Dom Bosco was an Italian missionary friar who prophesied a great civilization for the central uplands of Brazil. They had taken him for Brasília’s patron saint.
Asked if he intends to stay, the oldest inhabitant nods vigorously: “My life has become Brasília,” he says.
The young people around Leonora Quadros’ table seemed to have enlisted in the building of the city as you might enlist in a military campaign: for the duration. According to them the miracle was that construction had started at all. The city had advanced too far to be abandoned now, they insisted.
An American concern, Raymond Concrete and Pile, was already at work on the dam and the powerplant and the buildings for the eleven ministries. Business interests in São Paulo were vitally engaged. At least five important firms from Rio were involved. In all more than fifty Brazilian concerns were under contract for various phases of the work. A location had been chosen for an American embassy.
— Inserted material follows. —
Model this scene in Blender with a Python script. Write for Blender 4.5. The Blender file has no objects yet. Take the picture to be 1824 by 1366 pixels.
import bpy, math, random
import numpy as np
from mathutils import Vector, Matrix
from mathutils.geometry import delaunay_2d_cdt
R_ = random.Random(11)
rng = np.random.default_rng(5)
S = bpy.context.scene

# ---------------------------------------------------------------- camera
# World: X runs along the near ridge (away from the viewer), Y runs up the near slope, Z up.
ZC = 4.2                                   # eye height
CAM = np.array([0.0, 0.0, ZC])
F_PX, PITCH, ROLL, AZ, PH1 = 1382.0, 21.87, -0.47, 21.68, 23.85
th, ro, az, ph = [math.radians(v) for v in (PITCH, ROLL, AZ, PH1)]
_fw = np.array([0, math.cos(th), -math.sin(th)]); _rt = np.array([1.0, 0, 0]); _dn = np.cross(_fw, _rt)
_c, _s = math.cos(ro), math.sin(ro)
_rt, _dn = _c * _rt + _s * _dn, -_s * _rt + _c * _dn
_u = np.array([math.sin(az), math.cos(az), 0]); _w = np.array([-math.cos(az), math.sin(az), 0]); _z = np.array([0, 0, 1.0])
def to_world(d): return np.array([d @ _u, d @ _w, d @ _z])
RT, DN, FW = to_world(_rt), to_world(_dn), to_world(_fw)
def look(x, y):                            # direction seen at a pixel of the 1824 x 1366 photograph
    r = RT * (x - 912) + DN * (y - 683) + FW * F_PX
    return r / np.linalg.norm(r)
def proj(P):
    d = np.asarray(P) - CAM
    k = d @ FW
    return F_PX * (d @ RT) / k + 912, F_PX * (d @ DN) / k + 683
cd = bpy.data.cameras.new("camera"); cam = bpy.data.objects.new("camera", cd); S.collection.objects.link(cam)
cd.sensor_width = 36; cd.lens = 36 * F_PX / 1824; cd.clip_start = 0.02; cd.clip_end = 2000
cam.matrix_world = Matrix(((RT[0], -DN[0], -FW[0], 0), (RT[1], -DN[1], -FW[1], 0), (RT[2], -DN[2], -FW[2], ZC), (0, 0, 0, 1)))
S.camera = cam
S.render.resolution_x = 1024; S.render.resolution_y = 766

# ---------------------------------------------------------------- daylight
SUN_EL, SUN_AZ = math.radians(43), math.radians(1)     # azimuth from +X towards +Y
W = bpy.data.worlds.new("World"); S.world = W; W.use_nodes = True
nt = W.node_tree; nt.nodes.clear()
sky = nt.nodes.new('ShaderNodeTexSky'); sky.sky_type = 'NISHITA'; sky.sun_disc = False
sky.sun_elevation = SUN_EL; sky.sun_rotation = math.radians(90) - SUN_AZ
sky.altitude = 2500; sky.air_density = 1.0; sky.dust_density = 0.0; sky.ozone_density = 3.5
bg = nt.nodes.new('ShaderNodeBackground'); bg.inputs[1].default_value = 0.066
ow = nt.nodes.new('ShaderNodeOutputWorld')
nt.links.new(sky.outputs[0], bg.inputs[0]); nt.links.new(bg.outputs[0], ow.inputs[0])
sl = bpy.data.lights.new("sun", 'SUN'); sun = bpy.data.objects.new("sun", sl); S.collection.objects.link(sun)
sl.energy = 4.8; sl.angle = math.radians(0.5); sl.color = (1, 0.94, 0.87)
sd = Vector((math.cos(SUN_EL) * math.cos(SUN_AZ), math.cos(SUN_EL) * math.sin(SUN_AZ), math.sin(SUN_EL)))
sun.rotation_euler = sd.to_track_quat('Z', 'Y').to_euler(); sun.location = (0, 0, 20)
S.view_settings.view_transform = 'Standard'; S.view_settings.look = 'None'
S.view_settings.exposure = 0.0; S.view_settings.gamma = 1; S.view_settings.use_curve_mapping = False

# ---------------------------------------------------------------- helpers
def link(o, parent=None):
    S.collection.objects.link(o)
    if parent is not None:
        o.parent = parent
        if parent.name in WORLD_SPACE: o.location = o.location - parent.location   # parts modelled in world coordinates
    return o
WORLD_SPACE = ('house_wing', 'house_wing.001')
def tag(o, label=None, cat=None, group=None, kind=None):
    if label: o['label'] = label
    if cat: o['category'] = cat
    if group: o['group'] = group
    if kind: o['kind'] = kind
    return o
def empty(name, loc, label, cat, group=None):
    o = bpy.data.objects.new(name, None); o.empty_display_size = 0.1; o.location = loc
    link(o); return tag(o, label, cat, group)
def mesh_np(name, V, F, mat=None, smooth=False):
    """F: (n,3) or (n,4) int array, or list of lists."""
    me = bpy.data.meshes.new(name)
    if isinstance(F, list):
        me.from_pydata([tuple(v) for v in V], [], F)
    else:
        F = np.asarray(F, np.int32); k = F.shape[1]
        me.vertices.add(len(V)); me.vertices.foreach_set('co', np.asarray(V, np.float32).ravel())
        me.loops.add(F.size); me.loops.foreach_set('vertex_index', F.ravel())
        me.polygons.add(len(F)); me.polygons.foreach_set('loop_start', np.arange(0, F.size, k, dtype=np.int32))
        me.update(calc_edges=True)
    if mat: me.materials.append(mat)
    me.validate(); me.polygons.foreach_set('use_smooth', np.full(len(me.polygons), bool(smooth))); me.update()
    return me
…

The steel girders for the congress buildings were already arriving from the States.
Round the table they all talked at once. They showered us with statistics. Already forty thousand people at work. The hotel only took twelve months to complete; the palace, thirteen. In twenty months twelve million cubic feet of earth had been excavated. Two hundred and sixty kilometers of paved roads had been built, and more than six hundred kilometers of dirt roads.
Roads meant settlers. Already the administration of Nova-cap was at its wit’s end to find ways of keeping settlers out before housing could be found for them.